[DATA EXCERPT start]

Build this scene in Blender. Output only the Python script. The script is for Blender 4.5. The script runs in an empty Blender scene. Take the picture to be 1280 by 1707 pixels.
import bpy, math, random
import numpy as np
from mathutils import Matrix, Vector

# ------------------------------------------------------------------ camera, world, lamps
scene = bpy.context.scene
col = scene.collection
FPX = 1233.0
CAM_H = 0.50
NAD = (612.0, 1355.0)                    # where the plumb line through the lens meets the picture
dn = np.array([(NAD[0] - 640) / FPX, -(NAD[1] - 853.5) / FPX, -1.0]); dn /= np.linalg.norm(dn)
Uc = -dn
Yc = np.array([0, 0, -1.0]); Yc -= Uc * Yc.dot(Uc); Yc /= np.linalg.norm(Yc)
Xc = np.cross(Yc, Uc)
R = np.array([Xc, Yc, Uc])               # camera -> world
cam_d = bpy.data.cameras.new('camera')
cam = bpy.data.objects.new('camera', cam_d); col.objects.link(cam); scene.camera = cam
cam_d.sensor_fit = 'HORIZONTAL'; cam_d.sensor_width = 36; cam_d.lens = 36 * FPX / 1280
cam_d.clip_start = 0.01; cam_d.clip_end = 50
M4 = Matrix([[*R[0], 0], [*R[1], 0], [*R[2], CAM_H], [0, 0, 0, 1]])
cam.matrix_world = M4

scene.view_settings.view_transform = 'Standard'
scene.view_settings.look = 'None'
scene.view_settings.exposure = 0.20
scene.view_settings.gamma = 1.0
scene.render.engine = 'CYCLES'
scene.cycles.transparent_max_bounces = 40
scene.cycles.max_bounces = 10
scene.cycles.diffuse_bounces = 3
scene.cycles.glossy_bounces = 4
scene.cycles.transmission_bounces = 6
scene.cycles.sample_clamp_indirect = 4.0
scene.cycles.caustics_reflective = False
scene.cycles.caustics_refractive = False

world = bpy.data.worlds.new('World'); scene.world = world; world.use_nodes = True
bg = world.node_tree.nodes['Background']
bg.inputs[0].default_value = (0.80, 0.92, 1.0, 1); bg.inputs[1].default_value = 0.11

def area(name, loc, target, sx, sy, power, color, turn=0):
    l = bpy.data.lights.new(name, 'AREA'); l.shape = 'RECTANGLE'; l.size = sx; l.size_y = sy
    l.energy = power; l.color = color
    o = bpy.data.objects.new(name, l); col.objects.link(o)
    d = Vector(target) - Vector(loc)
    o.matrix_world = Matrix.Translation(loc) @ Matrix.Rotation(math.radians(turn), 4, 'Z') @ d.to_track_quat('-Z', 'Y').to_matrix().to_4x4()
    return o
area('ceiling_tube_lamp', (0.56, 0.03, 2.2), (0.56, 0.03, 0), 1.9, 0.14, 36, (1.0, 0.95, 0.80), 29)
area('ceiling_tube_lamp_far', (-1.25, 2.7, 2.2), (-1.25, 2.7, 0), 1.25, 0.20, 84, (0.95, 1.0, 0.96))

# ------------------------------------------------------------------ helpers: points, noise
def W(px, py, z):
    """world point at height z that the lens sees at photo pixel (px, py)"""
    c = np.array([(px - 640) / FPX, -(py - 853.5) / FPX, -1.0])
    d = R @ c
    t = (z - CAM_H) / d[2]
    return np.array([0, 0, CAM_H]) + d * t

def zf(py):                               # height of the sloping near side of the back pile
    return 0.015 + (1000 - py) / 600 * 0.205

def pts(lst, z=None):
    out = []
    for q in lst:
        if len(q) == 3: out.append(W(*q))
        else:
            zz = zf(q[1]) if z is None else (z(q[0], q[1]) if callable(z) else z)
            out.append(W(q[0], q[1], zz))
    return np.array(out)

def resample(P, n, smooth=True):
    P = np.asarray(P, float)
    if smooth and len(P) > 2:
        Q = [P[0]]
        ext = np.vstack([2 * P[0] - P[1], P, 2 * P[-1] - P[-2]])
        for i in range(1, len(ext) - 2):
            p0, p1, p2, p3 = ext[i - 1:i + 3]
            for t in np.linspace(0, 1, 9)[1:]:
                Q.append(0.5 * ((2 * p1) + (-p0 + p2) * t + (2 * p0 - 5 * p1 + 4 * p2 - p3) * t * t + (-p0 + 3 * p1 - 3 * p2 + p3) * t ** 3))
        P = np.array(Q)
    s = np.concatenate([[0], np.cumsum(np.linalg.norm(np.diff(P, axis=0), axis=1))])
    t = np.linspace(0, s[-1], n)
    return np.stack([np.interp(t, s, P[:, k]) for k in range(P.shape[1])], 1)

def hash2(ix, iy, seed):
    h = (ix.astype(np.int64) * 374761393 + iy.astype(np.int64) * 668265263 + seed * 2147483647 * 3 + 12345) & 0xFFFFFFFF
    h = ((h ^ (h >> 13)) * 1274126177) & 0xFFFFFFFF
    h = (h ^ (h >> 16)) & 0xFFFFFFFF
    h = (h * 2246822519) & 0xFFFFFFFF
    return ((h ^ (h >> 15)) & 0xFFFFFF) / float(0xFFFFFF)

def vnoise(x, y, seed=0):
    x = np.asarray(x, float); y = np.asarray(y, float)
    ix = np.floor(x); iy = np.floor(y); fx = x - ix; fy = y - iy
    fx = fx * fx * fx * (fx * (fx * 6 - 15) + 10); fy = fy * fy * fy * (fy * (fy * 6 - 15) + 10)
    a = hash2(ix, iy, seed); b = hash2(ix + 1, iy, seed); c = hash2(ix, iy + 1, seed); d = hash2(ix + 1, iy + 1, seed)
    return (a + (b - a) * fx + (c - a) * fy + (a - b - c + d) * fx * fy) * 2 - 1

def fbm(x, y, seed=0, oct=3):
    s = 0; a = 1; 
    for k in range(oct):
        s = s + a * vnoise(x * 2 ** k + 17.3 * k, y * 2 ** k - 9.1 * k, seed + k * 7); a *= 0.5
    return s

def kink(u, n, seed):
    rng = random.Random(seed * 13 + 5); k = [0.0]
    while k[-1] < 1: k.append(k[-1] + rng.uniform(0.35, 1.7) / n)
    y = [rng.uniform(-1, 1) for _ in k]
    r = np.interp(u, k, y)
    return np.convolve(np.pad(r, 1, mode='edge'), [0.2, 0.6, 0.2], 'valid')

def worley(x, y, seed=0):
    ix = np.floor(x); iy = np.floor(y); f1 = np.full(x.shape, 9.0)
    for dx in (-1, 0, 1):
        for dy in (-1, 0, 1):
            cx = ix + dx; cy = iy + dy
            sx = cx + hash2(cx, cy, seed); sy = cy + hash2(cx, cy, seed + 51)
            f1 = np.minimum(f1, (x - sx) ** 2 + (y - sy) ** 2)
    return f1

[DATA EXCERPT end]

**AIM OF THE EXERCISE:**
Give an exact copy of all the data shown above.

**TASK ANSWER:**
Build this scene in Blender. Output only the Python script. The script is for Blender 4.5. The script runs in an empty Blender scene. Take the picture to be 1280 by 1707 pixels.
import bpy, math, random
import numpy as np
from mathutils import Matrix, Vector

# ------------------------------------------------------------------ camera, world, lamps
scene = bpy.context.scene
col = scene.collection
FPX = 1233.0
CAM_H = 0.50
NAD = (612.0, 1355.0)                    # where the plumb line through the lens meets the picture
dn = np.array([(NAD[0] - 640) / FPX, -(NAD[1] - 853.5) / FPX, -1.0]); dn /= np.linalg.norm(dn)
Uc = -dn
Yc = np.array([0, 0, -1.0]); Yc -= Uc * Yc.dot(Uc); Yc /= np.linalg.norm(Yc)
Xc = np.cross(Yc, Uc)
R = np.array([Xc, Yc, Uc])               # camera -> world
cam_d = bpy.data.cameras.new('camera')
cam = bpy.data.objects.new('camera', cam_d); col.objects.link(cam); scene.camera = cam
cam_d.sensor_fit = 'HORIZONTAL'; cam_d.sensor_width = 36; cam_d.lens = 36 * FPX / 1280
cam_d.clip_start = 0.01; cam_d.clip_end = 50
M4 = Matrix([[*R[0], 0], [*R[1], 0], [*R[2], CAM_H], [0, 0, 0, 1]])
cam.matrix_world = M4

scene.view_settings.view_transform = 'Standard'
scene.view_settings.look = 'None'
scene.view_settings.exposure = 0.20
scene.view_settings.gamma = 1.0
scene.render.engine = 'CYCLES'
scene.cycles.transparent_max_bounces = 40
scene.cycles.max_bounces = 10
scene.cycles.diffuse_bounces = 3
scene.cycles.glossy_bounces = 4
scene.cycles.transmission_bounces = 6
scene.cycles.sample_clamp_indirect = 4.0
scene.cycles.caustics_reflective = False
scene.cycles.caustics_refractive = False

world = bpy.data.worlds.new('World'); scene.world = world; world.use_nodes = True
bg = world.node_tree.nodes['Background']
bg.inputs[0].default_value = (0.80, 0.92, 1.0, 1); bg.inputs[1].default_value = 0.11

def area(name, loc, target, sx, sy, power, color, turn=0):
    l = bpy.data.lights.new(name, 'AREA'); l.shape = 'RECTANGLE'; l.size = sx; l.size_y = sy
    l.energy = power; l.color = color
    o = bpy.data.objects.new(name, l); col.objects.link(o)
    d = Vector(target) - Vector(loc)
    o.matrix_world = Matrix.Translation(loc) @ Matrix.Rotation(math.radians(turn), 4, 'Z') @ d.to_track_quat('-Z', 'Y').to_matrix().to_4x4()
    return o
area('ceiling_tube_lamp', (0.56, 0.03, 2.2), (0.56, 0.03, 0), 1.9, 0.14, 36, (1.0, 0.95, 0.80), 29)
area('ceiling_tube_lamp_far', (-1.25, 2.7, 2.2), (-1.25, 2.7, 0), 1.25, 0.20, 84, (0.95, 1.0, 0.96))

# ------------------------------------------------------------------ helpers: points, noise
def W(px, py, z):
    """world point at height z that the lens sees at photo pixel (px, py)"""
    c = np.array([(px - 640) / FPX, -(py - 853.5) / FPX, -1.0])
    d = R @ c
    t = (z - CAM_H) / d[2]
    return np.array([0, 0, CAM_H]) + d * t

def zf(py):                               # height of the sloping near side of the back pile
    return 0.015 + (1000 - py) / 600 * 0.205

def pts(lst, z=None):
    out = []
    for q in lst:
        if len(q) == 3: out.append(W(*q))
        else:
            zz = zf(q[1]) if z is None else (z(q[0], q[1]) if callable(z) else z)
            out.append(W(q[0], q[1], zz))
    return np.array(out)

def resample(P, n, smooth=True):
    P = np.asarray(P, float)
    if smooth and len(P) > 2:
        Q = [P[0]]
        ext = np.vstack([2 * P[0] - P[1], P, 2 * P[-1] - P[-2]])
        for i in range(1, len(ext) - 2):
            p0, p1, p2, p3 = ext[i - 1:i + 3]
            for t in np.linspace(0, 1, 9)[1:]:
                Q.append(0.5 * ((2 * p1) + (-p0 + p2) * t + (2 * p0 - 5 * p1 + 4 * p2 - p3) * t * t + (-p0 + 3 * p1 - 3 * p2 + p3) * t ** 3))
        P = np.array(Q)
    s = np.concatenate([[0], np.cumsum(np.linalg.norm(np.diff(P, axis=0), axis=1))])
    t = np.linspace(0, s[-1], n)
    return np.stack([np.interp(t, s, P[:, k]) for k in range(P.shape[1])], 1)

def hash2(ix, iy, seed):
    h = (ix.astype(np.int64) * 374761393 + iy.astype(np.int64) * 668265263 + seed * 2147483647 * 3 + 12345) & 0xFFFFFFFF
    h = ((h ^ (h >> 13)) * 1274126177) & 0xFFFFFFFF
    h = (h ^ (h >> 16)) & 0xFFFFFFFF
    h = (h * 2246822519) & 0xFFFFFFFF
    return ((h ^ (h >> 15)) & 0xFFFFFF) / float(0xFFFFFF)

def vnoise(x, y, seed=0):
    x = np.asarray(x, float); y = np.asarray(y, float)
    ix = np.floor(x); iy = np.floor(y); fx = x - ix; fy = y - iy
    fx = fx * fx * fx * (fx * (fx * 6 - 15) + 10); fy = fy * fy * fy * (fy * (fy * 6 - 15) + 10)
    a = hash2(ix, iy, seed); b = hash2(ix + 1, iy, seed); c = hash2(ix, iy + 1, seed); d = hash2(ix + 1, iy + 1, seed)
    return (a + (b - a) * fx + (c - a) * fy + (a - b - c + d) * fx * fy) * 2 - 1

def fbm(x, y, seed=0, oct=3):
    s = 0; a = 1; 
    for k in range(oct):
        s = s + a * vnoise(x * 2 ** k + 17.3 * k, y * 2 ** k - 9.1 * k, seed + k * 7); a *= 0.5
    return s

def kink(u, n, seed):
    rng = random.Random(seed * 13 + 5); k = [0.0]
    while k[-1] < 1: k.append(k[-1] + rng.uniform(0.35, 1.7) / n)
    y = [rng.uniform(-1, 1) for _ in k]
    r = np.interp(u, k, y)
    return np.convolve(np.pad(r, 1, mode='edge'), [0.2, 0.6, 0.2], 'valid')

def worley(x, y, seed=0):
    ix = np.floor(x); iy = np.floor(y); f1 = np.full(x.shape, 9.0)
    for dx in (-1, 0, 1):
        for dy in (-1, 0, 1):
            cx = ix + dx; cy = iy + dy
            sx = cx + hash2(cx, cy, seed); sy = cy + hash2(cx, cy, seed + 51)
            f1 = np.minimum(f1, (x - sx) ** 2 + (y - sy) ** 2)
    return f1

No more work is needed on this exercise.